Shyne, who relied heavily on the telephone to get his music out of the prison, was soon under investigation by prison officials. New York law bans prisoners from using cell phones, having calls transferred to another party, conducting business over the phone, or calling reporters not on a designated media list. Prison officials contended that Shyne did all of these things, and that he listed phony names on his designated contact list. If the investigation proved these things to be true, New York law would allow victims of the shooting to sue Shyne for monetary compensation. In August of 2004, Shyne's phone privileges, as well as his ability to give face-to-face interviews in prison, were taken away.

In 2005 Shyne began negotiating an exit from Island Def Jam Records after clashing with Island Def Jam's Antonio "L.A." Reid. Shyne took issue with Reid over the amount of marketing and promotion that Island Def Jam did for his album Godfather Buried Alive. Shyne believed that Reid, who had previously worked with pop and R&B artists, was not committed to promoting hip-hop singers. The issue was complicated by New York State's "Son of Sam" law, which bars convicted felons from profiting from their crimes, and which thus barred Universal from paying Shyne. According to an article in the New York Post, Shyne wrote a letter to Reid in January of 2005, saying, "Unfortunately this partnership is not working," and asking, "Show that you are concerned about this [hip-hop] culture and more important, the prophet that sits in a cage, Shyne!" Russell Simmons, founder of Def Jam, asked Reid, "Will the new transition team at Def Jam see Shyne for the potential he has to become a Spiritual Prophet as he defines himself, or will he be reduced to the thug that the street is racing to define him as?" Rapper Jay-Z, who had recently been named president of Def Jam, visited Shyne in prison to try and smooth over the rift, but without success.

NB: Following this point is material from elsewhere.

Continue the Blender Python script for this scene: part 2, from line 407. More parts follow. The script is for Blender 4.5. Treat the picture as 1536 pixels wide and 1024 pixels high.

Speaking of his life in prison, Shyne told Farber that he keeps a low profile. "I carry myself as a regular guy. I run three miles a day. I remain occupied in the law library. I have a system that keeps me consumed." According to Jeff Leeds in the Seattle Times, Shyne also keeps busy on Friday nights and Saturdays by observing the Jewish Sabbath in homage to his great-grandmother, who was an Ethiopian Jew. He told Leeds, "No one would want to be here. I wouldn't wish this on my worst enemy. I have to make the best of it. I am here, and I have adjusted. I've found a way to stay on top of everything."

by Kelly Winters

Shyne's Career

Released Shyne, 2000; sentenced to ten years in federal prison, 2001; released Godfather Buried Alive, 2004.